If I Wanted Foster Care to Fail:
Caseloads of Contract Social Workers would not be cross checked across county lines. Contract social workers will have many cases beyond what is allowed. Abused and neglected children would then receive minimal contact, or assistance from their social worker. Those entrusted to monitor such things would turn a blind eye.
If I Wanted Foster Care to Fail:
I would move abused and neglected children to 4 or more homes during their time in foster care. The norm would be minimal stability, bonding, or nurturing at this horrible time in their lives.
Foster children would be given minimal information regarding their cases or dispositions. Anxiety and depression, caused by bad policies and apathy, would be typical.
Concepts such as “Fast Tracking,” would be ignored by judges and social workers alike, who give birth parents 3rd, 4th, 5th, even 6th chances over several years. Frequent delays, all in the name of “keeping the family together,” would do exactly the opposite.
If I Wanted Foster Care to Fail:
I would believe politicians when they say we are well on the way to fixing things, even though they said the same thing year after year, while hiring 5 new heads of Children’s Services during the past decade, http://californiaschildren.typepad.com/californias-children/2011/08/trish-ploehn-56-chief-of-the-los-angeles-county-department-of-children-and-family-services-is-expected-to-be-reassigned-to.html while repeating the same old promises we call lies.
I would accept as gospel, policy decisions originating from university and communications think tanks, from ‘scholars’ and ‘experts,’ who live as far away from MLK Blvd, Korea Town and Santa Ana as class and money provide.
A professor or Esteemed Professional who adopted a foster child cared for by nannies, would be a consecrated expert. Yet the foster parent from Santa Ana, who raised 3 children to productive adulthood, would be locked out of any discussion, because of difficulty with English fluency, problems negotiating a prominent universities map, and difficulty arranging child care for 12 hours.
If I Wanted Foster Care to Fail:
In a huge county like Los Angeles I would assign 1 or 2 newspaper reporters, to occasionally cover events regarding foster care, child abuse, and family court.
Foundation publicists, and sideways talking politicos, would control the conversation. Investigative journalism would be minimized as non-news worthy, ‘solution based journalism’ (Foundation Speak), would rule the Huffingtons.
If I wanted Foster Care to Fail:
Not one birth parent would ever be held legally accountable, for making false accusations against the foster parents who care for their child. The damage such false accusations cause to children, would be considered a normal part of the business of child abuse. Lying, and false accusations by a birth parent, would be met by a slight admonishment and lecture, without consequences, or other measures of deterrence.
If I Wanted Foster Care to Fail:
I would teach Foster Children, Foster Parents, and Social Workers to ignore hypocrisy, and accept lies, stupidity, and deceit as a normal part of Children Services, something impossible to change. I would teach that the only way an idealistic worker could survive and continue, is by accepting defeat.

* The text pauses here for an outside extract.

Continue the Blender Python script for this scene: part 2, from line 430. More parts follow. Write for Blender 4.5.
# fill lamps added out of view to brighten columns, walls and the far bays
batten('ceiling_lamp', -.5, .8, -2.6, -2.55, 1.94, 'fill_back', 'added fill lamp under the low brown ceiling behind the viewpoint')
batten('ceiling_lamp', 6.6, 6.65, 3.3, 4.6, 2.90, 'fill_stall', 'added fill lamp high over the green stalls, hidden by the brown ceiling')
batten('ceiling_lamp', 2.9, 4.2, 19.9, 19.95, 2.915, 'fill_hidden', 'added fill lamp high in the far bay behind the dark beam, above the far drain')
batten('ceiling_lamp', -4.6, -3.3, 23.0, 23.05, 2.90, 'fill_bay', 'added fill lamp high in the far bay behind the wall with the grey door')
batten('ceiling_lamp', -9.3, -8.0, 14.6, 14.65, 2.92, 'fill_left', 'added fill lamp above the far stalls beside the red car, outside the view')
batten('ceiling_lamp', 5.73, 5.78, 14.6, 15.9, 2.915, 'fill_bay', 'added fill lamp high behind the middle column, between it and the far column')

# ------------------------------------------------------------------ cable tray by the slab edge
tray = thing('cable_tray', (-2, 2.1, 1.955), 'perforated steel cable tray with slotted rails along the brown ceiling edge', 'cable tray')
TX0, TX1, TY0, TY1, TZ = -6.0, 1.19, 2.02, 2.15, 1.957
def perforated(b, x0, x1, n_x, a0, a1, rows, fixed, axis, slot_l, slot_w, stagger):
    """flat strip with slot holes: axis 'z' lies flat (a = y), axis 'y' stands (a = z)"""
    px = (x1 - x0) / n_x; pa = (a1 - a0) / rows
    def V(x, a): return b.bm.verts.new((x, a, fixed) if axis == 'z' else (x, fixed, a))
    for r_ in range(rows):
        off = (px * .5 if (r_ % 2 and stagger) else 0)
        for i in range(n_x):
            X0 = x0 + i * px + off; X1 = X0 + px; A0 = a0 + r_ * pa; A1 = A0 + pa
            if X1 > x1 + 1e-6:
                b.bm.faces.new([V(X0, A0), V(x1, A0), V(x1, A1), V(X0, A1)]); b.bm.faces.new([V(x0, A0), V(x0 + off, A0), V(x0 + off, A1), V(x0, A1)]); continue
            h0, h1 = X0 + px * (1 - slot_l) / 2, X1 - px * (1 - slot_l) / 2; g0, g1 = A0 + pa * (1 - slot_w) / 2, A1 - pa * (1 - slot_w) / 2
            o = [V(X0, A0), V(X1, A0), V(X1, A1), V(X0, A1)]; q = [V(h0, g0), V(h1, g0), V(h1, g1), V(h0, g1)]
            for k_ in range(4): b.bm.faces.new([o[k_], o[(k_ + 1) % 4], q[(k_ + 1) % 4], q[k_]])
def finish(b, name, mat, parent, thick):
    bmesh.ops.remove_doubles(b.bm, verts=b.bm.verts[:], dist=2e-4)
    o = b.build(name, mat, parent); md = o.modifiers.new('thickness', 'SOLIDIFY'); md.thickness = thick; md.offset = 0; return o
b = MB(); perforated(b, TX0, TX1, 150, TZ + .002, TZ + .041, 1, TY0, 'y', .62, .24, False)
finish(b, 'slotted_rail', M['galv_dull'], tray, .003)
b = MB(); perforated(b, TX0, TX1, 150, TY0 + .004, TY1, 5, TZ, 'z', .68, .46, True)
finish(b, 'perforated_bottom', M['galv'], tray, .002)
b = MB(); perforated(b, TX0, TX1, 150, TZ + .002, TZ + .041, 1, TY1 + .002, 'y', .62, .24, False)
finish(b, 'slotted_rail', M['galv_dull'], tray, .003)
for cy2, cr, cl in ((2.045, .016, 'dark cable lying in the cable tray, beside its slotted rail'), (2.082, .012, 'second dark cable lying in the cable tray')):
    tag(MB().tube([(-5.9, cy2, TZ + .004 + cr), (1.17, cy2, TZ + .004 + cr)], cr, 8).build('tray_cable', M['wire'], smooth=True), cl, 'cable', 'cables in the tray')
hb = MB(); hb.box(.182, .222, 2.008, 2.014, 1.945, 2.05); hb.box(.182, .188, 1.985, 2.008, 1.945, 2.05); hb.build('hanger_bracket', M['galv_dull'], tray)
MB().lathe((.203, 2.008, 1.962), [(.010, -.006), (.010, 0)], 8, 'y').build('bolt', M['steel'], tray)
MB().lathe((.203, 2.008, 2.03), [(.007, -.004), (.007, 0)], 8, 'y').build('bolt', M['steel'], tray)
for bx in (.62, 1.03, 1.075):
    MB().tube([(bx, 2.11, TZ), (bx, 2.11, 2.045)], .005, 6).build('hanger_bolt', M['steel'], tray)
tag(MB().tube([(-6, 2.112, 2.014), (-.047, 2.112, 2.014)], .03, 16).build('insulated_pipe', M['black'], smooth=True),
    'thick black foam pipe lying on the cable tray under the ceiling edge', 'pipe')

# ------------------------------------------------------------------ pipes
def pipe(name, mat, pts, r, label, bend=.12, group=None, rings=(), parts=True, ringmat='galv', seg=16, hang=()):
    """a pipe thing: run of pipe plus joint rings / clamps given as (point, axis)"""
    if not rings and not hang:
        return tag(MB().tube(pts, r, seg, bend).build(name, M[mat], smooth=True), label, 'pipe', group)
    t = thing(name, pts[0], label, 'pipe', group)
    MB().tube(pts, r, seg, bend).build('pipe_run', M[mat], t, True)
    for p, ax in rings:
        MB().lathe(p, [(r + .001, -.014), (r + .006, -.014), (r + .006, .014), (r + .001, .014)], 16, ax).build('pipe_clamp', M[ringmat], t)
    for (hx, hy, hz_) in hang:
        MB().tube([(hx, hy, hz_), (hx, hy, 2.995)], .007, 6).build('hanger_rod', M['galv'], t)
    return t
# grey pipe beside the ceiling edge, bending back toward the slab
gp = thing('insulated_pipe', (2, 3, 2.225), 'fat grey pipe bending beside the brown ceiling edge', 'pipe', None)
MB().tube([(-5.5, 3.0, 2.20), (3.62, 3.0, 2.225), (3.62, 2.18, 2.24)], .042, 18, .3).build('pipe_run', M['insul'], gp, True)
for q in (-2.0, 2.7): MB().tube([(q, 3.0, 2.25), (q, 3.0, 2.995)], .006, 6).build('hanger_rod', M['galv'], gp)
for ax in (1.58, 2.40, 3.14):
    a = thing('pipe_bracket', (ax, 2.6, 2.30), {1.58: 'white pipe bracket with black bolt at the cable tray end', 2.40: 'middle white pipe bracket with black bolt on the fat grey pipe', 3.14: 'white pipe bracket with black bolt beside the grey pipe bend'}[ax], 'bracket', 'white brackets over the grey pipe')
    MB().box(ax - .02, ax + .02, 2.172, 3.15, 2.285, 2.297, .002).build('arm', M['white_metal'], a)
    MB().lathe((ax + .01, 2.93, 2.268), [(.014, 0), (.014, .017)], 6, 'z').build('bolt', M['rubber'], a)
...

Pathetic money wasting programs such as “Wrap Around,” and poorly run programs like “Family Preservation,” would never be challenged, or improved. An alliance of vested financial interests, along with government monitors, who fear answering for their failures, would continue year after year.
Such programs and agencies would provide owners, a top 1% income, and lifestyle, which the typical foster child, will never know, and only dream of ; “ …from just across the bay.”
So Basically, it’s this.
If I Want Foster Care to Fail:
I Would Do Nothing at All. I Would Do Nothing at All. I Would Do Nothing at All.